The Jukt story attracts the attention of Adam Penenberg (Steve Zahn), a reporter for Forbes Digital Tool, who begins hunting for Jukt and Restil. Penenberg first believes that Glass has been snookered by a group of prankster hackers, but then comes to realize that the Jukt story is deliberate fiction. With a big assist from Forbes, Lane finally confronts Glass and decides to fire him, over the strenuous objections of Glass's colleague and close friend, Caitlin Avey (Chloë Sevigny). The film's closing moments show Glass having a full-blown breakdown and Lane being received as a conquering hero by Avey and the rest of the New Republic staff.

OF COURSE, there is no "Caitlin Avey." Those who have followed the Glass saga will see in Avey an amalgam of Glass's former friends Hanna Rosin and Jonathan Chait. But "Shattered Glass" fictionalizes nearly every character outside of Glass, Penenberg, Kelly, and Lane (with the notable exception of Marty Peretz, who is mostly an off-screen presence) and it is here that the movie makes its first wrong turn. There was a strange dynamic at work in the offices of the New Republic--Rosin admits that after she heard Glass had been fired she "marched into Chuck's office and all but called him an asshole . . ." She must not have been the only person on staff to have had an opinion. What were the outspoken and forthright Leon Wieseltier's feelings on the subject? How about serial plagiarist Ruth Shalit, who was still at the magazine? But instead of telling us exactly who said what, "Shattered Glass" offers only fictionalized supporting characters.

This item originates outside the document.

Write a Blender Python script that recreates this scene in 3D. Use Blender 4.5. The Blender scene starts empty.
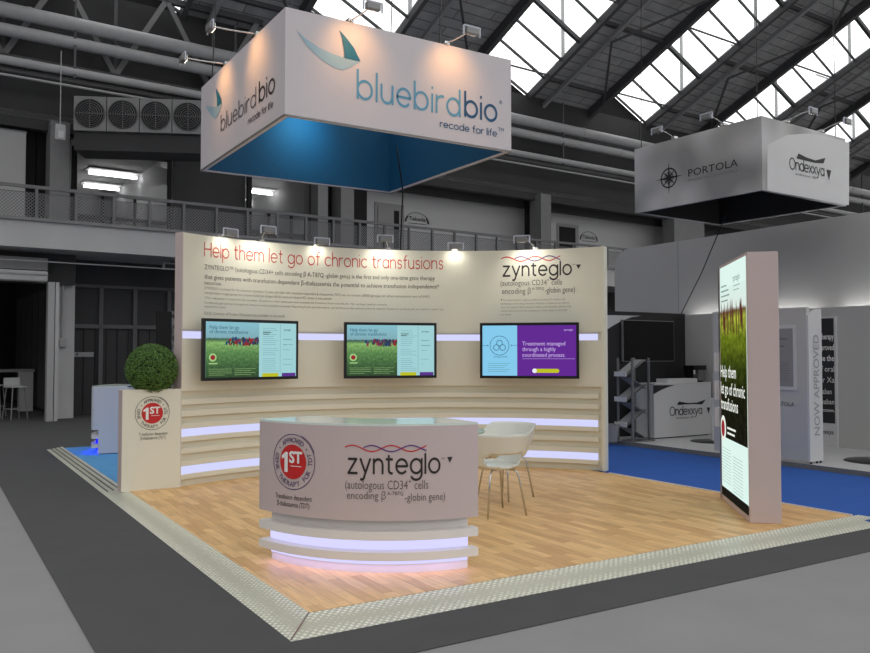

In the movie these fictionalized characters create a culture that clearly enables Glass. Yet director Billy Ray admirably refuses to let him off the hook by blaming his parents or using some other false alibi. In the movie, the responsibility for the entire affair falls on just one person: Stephen Glass.

And yet, if you step outside "Shattered Glass" and into the real world, the picture becomes more complicated because Glass was not a genius who fooled everyone. In fact, there were lots of people who Glass never fooled. There was evidence that he was making up his stories almost from the very start. And to find this evidence, one needn't have looked any further than the New Republic's Correspondence page.

TOWARDS THE BEGINNING OF THE MOVIE, Michael Kelly gets a letter accusing Glass of fabricating one of his stories. Kelly huddles with Glass and, after making a brief phone call to check, dismisses the letter writer's complaint.